I enjoy reading your thoughts and ideas, it gives me food for thought and I thank you for it

It's what I am here for...
 
christianity is a joke

It may be a joke to you, but at least it gives me hope of seeing my dead brother again, and its better than just thinking that when you die, POOF, all it for not, you just lived to die. Whoa, that's something to look forward to. I know that there is something past this, and that someone had to have created all this, it didn't just happen by accident.

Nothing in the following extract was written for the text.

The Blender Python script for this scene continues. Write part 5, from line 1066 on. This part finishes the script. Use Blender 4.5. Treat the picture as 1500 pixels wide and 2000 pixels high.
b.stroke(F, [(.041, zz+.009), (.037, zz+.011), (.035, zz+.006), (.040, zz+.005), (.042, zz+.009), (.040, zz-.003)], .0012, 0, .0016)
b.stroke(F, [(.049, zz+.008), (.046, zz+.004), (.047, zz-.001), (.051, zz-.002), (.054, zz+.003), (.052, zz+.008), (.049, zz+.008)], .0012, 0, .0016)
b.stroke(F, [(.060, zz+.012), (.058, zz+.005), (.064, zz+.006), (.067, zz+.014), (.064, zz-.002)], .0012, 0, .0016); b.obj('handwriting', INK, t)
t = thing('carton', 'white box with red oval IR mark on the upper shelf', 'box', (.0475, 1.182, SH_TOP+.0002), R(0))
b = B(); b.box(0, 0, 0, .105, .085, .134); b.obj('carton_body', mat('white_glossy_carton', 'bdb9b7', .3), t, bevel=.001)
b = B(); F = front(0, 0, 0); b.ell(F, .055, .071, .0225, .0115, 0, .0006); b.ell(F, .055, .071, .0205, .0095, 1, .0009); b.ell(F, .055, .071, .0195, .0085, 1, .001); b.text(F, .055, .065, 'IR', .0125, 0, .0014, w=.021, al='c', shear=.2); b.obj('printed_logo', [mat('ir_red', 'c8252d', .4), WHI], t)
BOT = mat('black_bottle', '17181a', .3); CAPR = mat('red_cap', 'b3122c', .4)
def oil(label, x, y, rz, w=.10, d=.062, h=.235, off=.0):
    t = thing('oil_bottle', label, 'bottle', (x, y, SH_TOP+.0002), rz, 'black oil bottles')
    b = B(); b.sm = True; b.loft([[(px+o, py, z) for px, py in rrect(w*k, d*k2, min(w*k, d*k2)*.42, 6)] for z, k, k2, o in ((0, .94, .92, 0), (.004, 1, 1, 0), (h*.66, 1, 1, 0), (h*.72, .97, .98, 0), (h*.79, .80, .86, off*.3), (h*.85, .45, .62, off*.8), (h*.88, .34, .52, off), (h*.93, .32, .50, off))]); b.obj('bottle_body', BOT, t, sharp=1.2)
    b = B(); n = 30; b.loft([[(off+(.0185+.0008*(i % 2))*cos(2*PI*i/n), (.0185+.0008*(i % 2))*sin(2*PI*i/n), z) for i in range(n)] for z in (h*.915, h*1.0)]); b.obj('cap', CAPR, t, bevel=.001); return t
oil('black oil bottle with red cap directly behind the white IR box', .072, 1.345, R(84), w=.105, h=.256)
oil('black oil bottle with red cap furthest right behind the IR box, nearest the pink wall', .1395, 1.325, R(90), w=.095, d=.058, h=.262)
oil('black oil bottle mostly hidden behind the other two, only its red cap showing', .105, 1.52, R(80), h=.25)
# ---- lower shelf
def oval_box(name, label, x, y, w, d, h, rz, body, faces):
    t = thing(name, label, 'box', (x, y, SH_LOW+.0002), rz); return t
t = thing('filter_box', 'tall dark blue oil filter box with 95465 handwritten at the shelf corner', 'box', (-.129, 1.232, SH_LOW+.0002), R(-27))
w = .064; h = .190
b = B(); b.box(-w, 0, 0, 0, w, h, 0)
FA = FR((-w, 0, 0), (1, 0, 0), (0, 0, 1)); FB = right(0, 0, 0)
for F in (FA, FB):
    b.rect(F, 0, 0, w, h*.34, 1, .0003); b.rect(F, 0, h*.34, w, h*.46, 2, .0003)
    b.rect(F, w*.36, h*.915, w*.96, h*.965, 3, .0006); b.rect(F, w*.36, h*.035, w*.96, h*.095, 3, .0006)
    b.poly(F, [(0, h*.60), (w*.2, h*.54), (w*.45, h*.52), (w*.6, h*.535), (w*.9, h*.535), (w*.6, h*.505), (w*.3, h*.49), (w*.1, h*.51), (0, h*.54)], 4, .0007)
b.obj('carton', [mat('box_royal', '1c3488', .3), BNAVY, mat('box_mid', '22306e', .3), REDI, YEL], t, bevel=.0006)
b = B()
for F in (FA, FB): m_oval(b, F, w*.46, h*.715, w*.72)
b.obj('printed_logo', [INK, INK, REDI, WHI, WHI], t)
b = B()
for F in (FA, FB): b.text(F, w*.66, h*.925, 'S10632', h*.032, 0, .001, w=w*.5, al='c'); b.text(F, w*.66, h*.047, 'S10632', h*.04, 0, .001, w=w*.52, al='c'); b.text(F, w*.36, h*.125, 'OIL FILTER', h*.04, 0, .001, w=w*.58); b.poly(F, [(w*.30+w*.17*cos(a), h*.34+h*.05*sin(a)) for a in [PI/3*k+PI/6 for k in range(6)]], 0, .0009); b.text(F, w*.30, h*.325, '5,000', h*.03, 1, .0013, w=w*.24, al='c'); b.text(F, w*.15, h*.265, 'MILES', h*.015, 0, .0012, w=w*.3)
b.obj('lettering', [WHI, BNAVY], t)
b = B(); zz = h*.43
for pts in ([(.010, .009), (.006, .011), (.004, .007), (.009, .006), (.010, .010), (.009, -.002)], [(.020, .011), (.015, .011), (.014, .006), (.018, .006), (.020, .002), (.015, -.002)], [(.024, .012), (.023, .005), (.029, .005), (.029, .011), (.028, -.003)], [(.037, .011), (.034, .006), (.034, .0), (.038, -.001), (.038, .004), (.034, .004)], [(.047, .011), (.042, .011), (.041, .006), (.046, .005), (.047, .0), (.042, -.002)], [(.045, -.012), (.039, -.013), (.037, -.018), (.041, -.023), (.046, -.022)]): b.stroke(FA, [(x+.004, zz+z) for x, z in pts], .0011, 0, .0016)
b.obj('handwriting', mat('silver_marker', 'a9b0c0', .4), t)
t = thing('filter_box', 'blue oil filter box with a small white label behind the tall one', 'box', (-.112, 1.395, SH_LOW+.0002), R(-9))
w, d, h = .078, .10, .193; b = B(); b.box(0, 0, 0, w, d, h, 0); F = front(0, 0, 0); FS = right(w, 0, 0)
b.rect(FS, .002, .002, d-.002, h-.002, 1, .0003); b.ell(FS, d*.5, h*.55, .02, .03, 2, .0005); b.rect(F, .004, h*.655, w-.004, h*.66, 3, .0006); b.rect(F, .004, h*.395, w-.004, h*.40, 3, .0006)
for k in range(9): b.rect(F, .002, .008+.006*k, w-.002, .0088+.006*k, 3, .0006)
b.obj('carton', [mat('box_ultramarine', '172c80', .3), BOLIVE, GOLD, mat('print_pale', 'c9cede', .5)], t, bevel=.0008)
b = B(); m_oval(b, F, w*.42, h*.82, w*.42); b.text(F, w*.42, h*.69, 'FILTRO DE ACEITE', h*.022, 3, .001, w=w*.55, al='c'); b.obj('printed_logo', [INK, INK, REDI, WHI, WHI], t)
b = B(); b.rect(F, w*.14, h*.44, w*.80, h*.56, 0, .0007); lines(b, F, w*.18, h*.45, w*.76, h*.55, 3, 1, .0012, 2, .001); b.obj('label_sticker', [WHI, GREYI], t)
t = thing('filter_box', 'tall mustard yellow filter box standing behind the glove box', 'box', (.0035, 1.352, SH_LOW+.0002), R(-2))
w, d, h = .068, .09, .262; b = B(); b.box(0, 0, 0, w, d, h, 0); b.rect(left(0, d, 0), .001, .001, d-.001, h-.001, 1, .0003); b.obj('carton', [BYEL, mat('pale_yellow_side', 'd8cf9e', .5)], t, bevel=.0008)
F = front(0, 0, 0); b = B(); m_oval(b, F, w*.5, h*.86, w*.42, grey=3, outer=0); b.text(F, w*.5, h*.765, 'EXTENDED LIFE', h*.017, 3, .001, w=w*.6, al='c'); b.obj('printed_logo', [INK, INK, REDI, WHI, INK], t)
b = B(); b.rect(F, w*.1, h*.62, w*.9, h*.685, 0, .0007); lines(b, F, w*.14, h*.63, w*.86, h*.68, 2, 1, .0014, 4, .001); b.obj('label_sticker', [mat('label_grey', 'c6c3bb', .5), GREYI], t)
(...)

I you can answer this question, I will give you a cookie. What makes gays just as worthy for marriage as a regular couple? What makes them the same when they say they are different and proud of it. I'm straight, I like girls, at 17 I have had the realization,.......that I like women. These things don't make sense to me, about why gays are so proud to be gay, why they want to marry when they know that it is reserved for normal couple?

All of what you have provided in favor of gay marriage only goes to disprove any reseasons to not have it, I have seen no real evidence to allow it. We are at current at a stalemate, all the rest is but opinion. In America, majority rules, and though 54% of California may support gay marriage, 48 other states don't, the fact remains the same, GAYS ONLY WANT TO GET MARRIED SO THEY SEEM MORE NORMAL, and the little secret here is, they are not normal, when it goes against instinct, it is not normal. Humans have the instinct to improve upon their surrondings, eat, sleep, and reproduce. What doesn't match here? They go against one of our base instincts, and fall outside the norm. Gay marriage is not the same, and though I may not have provided much concrete evidence, this atleast gives you something to think about.
 
I failed to clarify what exactly I wanted in my last post, to answer these questions, questions that everyone has, that is your burden of proof, to prove to me, that something I and my wife can have, can be just as easily gained by him and his husband, that he and him are the same as me and her.